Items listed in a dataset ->
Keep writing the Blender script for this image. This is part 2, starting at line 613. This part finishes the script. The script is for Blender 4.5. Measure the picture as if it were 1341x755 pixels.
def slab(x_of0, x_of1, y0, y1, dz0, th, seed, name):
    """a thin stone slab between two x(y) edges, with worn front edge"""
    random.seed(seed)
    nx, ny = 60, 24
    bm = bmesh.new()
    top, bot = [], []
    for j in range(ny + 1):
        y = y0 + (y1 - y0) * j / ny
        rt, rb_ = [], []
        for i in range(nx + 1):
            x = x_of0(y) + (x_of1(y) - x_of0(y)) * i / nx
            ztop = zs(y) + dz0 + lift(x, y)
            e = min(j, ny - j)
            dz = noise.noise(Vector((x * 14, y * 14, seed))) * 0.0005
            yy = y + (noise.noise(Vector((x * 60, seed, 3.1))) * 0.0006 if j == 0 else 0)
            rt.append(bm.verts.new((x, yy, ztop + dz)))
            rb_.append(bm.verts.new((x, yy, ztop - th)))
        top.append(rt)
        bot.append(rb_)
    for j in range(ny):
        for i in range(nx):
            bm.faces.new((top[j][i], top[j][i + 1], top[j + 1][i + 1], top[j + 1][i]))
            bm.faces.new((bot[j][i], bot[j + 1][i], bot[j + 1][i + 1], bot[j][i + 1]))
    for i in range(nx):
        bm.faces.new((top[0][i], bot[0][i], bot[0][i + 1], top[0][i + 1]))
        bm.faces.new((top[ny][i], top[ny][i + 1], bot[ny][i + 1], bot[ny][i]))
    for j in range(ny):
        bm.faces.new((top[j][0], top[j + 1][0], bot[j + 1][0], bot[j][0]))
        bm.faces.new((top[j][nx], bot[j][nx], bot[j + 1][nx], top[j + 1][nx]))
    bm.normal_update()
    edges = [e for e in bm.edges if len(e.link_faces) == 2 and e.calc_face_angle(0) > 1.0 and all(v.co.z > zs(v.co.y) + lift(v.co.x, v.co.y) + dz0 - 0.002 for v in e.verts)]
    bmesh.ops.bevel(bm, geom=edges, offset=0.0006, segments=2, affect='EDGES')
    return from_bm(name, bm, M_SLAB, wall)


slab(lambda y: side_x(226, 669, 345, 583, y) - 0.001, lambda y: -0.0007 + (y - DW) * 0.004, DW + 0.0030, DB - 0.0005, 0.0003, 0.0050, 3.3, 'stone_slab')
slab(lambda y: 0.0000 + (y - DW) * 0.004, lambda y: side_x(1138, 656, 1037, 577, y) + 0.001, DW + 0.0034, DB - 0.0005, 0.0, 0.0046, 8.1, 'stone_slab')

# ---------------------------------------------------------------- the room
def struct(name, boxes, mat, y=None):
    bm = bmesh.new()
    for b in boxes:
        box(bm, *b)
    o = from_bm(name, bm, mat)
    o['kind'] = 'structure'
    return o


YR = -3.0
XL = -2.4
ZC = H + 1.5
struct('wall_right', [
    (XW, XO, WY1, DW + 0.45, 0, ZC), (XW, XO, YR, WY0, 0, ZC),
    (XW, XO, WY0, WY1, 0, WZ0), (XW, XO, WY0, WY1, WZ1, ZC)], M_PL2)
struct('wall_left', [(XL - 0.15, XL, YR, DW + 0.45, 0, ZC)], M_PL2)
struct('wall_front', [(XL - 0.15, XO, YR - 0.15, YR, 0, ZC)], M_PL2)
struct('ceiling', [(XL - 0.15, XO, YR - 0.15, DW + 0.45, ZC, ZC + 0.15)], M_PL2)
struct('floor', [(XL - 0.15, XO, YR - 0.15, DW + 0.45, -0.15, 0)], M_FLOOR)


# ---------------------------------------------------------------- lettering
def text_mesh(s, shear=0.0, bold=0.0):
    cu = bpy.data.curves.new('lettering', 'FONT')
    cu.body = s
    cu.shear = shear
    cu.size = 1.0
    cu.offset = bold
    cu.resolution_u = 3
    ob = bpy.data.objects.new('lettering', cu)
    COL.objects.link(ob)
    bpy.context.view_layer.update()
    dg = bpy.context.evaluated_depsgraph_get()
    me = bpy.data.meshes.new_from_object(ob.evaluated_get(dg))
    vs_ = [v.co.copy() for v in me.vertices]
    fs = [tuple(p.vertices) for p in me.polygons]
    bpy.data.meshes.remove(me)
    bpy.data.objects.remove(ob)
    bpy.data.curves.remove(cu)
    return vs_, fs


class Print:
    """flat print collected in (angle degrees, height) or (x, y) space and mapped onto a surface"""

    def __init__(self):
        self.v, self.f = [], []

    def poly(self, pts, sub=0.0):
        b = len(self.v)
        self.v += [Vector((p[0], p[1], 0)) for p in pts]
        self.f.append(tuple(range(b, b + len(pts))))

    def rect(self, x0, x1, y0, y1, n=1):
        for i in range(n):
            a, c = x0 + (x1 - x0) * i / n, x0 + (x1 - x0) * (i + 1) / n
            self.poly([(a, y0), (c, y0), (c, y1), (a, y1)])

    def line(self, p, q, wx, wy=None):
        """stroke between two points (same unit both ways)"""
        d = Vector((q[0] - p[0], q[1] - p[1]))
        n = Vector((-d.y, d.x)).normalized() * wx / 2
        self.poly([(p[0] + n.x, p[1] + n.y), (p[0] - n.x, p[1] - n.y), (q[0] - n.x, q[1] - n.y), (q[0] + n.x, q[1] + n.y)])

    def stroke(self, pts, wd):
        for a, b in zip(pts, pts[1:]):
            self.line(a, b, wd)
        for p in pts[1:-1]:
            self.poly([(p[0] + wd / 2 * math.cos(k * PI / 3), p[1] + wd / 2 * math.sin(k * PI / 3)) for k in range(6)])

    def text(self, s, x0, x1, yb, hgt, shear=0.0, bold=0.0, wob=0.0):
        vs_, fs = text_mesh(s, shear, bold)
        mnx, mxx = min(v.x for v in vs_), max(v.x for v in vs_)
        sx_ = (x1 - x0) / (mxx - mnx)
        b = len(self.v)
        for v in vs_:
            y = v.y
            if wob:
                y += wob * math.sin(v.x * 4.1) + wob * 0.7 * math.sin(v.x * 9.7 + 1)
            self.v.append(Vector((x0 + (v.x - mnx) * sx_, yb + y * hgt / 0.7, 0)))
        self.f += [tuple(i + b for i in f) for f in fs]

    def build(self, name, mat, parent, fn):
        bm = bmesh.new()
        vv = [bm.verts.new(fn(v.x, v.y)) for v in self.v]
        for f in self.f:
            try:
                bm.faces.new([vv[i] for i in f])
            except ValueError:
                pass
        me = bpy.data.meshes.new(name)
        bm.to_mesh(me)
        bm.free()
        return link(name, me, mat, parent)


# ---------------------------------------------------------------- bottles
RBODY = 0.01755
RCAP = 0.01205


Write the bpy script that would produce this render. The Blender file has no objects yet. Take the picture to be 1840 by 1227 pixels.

WHAT IS REQUIRED ->
Repeat the listing in full, keeping every line exactly as it is.

THE REPLY ->
Keep writing the Blender script for this image. This is part 2, starting at line 613. This part finishes the script. The script is for Blender 4.5. Measure the picture as if it were 1341x755 pixels.
def slab(x_of0, x_of1, y0, y1, dz0, th, seed, name):
    """a thin stone slab between two x(y) edges, with worn front edge"""
    random.seed(seed)
    nx, ny = 60, 24
    bm = bmesh.new()
    top, bot = [], []
    for j in range(ny + 1):
        y = y0 + (y1 - y0) * j / ny
        rt, rb_ = [], []
        for i in range(nx + 1):
            x = x_of0(y) + (x_of1(y) - x_of0(y)) * i / nx
            ztop = zs(y) + dz0 + lift(x, y)
            e = min(j, ny - j)
            dz = noise.noise(Vector((x * 14, y * 14, seed))) * 0.0005
            yy = y + (noise.noise(Vector((x * 60, seed, 3.1))) * 0.0006 if j == 0 else 0)
            rt.append(bm.verts.new((x, yy, ztop + dz)))
            rb_.append(bm.verts.new((x, yy, ztop - th)))
        top.append(rt)
        bot.append(rb_)
    for j in range(ny):
        for i in range(nx):
            bm.faces.new((top[j][i], top[j][i + 1], top[j + 1][i + 1], top[j + 1][i]))
            bm.faces.new((bot[j][i], bot[j + 1][i], bot[j + 1][i + 1], bot[j][i + 1]))
    for i in range(nx):
        bm.faces.new((top[0][i], bot[0][i], bot[0][i + 1], top[0][i + 1]))
        bm.faces.new((top[ny][i], top[ny][i + 1], bot[ny][i + 1], bot[ny][i]))
    for j in range(ny):
        bm.faces.new((top[j][0], top[j + 1][0], bot[j + 1][0], bot[j][0]))
        bm.faces.new((top[j][nx], bot[j][nx], bot[j + 1][nx], top[j + 1][nx]))
    bm.normal_update()
    edges = [e for e in bm.edges if len(e.link_faces) == 2 and e.calc_face_angle(0) > 1.0 and all(v.co.z > zs(v.co.y) + lift(v.co.x, v.co.y) + dz0 - 0.002 for v in e.verts)]
    bmesh.ops.bevel(bm, geom=edges, offset=0.0006, segments=2, affect='EDGES')
    return from_bm(name, bm, M_SLAB, wall)


slab(lambda y: side_x(226, 669, 345, 583, y) - 0.001, lambda y: -0.0007 + (y - DW) * 0.004, DW + 0.0030, DB - 0.0005, 0.0003, 0.0050, 3.3, 'stone_slab')
slab(lambda y: 0.0000 + (y - DW) * 0.004, lambda y: side_x(1138, 656, 1037, 577, y) + 0.001, DW + 0.0034, DB - 0.0005, 0.0, 0.0046, 8.1, 'stone_slab')

# ---------------------------------------------------------------- the room
def struct(name, boxes, mat, y=None):
    bm = bmesh.new()
    for b in boxes:
        box(bm, *b)
    o = from_bm(name, bm, mat)
    o['kind'] = 'structure'
    return o


YR = -3.0
XL = -2.4
ZC = H + 1.5
struct('wall_right', [
    (XW, XO, WY1, DW + 0.45, 0, ZC), (XW, XO, YR, WY0, 0, ZC),
    (XW, XO, WY0, WY1, 0, WZ0), (XW, XO, WY0, WY1, WZ1, ZC)], M_PL2)
struct('wall_left', [(XL - 0.15, XL, YR, DW + 0.45, 0, ZC)], M_PL2)
struct('wall_front', [(XL - 0.15, XO, YR - 0.15, YR, 0, ZC)], M_PL2)
struct('ceiling', [(XL - 0.15, XO, YR - 0.15, DW + 0.45, ZC, ZC + 0.15)], M_PL2)
struct('floor', [(XL - 0.15, XO, YR - 0.15, DW + 0.45, -0.15, 0)], M_FLOOR)


# ---------------------------------------------------------------- lettering
def text_mesh(s, shear=0.0, bold=0.0):
    cu = bpy.data.curves.new('lettering', 'FONT')
    cu.body = s
    cu.shear = shear
    cu.size = 1.0
    cu.offset = bold
    cu.resolution_u = 3
    ob = bpy.data.objects.new('lettering', cu)
    COL.objects.link(ob)
    bpy.context.view_layer.update()
    dg = bpy.context.evaluated_depsgraph_get()
    me = bpy.data.meshes.new_from_object(ob.evaluated_get(dg))
    vs_ = [v.co.copy() for v in me.vertices]
    fs = [tuple(p.vertices) for p in me.polygons]
    bpy.data.meshes.remove(me)
    bpy.data.objects.remove(ob)
    bpy.data.curves.remove(cu)
    return vs_, fs


class Print:
    """flat print collected in (angle degrees, height) or (x, y) space and mapped onto a surface"""

    def __init__(self):
        self.v, self.f = [], []

    def poly(self, pts, sub=0.0):
        b = len(self.v)
        self.v += [Vector((p[0], p[1], 0)) for p in pts]
        self.f.append(tuple(range(b, b + len(pts))))

    def rect(self, x0, x1, y0, y1, n=1):
        for i in range(n):
            a, c = x0 + (x1 - x0) * i / n, x0 + (x1 - x0) * (i + 1) / n
            self.poly([(a, y0), (c, y0), (c, y1), (a, y1)])

    def line(self, p, q, wx, wy=None):
        """stroke between two points (same unit both ways)"""
        d = Vector((q[0] - p[0], q[1] - p[1]))
        n = Vector((-d.y, d.x)).normalized() * wx / 2
        self.poly([(p[0] + n.x, p[1] + n.y), (p[0] - n.x, p[1] - n.y), (q[0] - n.x, q[1] - n.y), (q[0] + n.x, q[1] + n.y)])

    def stroke(self, pts, wd):
        for a, b in zip(pts, pts[1:]):
            self.line(a, b, wd)
        for p in pts[1:-1]:
            self.poly([(p[0] + wd / 2 * math.cos(k * PI / 3), p[1] + wd / 2 * math.sin(k * PI / 3)) for k in range(6)])

    def text(self, s, x0, x1, yb, hgt, shear=0.0, bold=0.0, wob=0.0):
        vs_, fs = text_mesh(s, shear, bold)
        mnx, mxx = min(v.x for v in vs_), max(v.x for v in vs_)
        sx_ = (x1 - x0) / (mxx - mnx)
        b = len(self.v)
        for v in vs_:
            y = v.y
            if wob:
                y += wob * math.sin(v.x * 4.1) + wob * 0.7 * math.sin(v.x * 9.7 + 1)
            self.v.append(Vector((x0 + (v.x - mnx) * sx_, yb + y * hgt / 0.7, 0)))
        self.f += [tuple(i + b for i in f) for f in fs]

    def build(self, name, mat, parent, fn):
        bm = bmesh.new()
        vv = [bm.verts.new(fn(v.x, v.y)) for v in self.v]
        for f in self.f:
            try:
                bm.faces.new([vv[i] for i in f])
            except ValueError:
                pass
        me = bpy.data.meshes.new(name)
        bm.to_mesh(me)
        bm.free()
        return link(name, me, mat, parent)


# ---------------------------------------------------------------- bottles
RBODY = 0.01755
RCAP = 0.01205


Write the bpy script that would produce this render. The Blender file has no objects yet. Take the picture to be 1840 by 1227 pixels.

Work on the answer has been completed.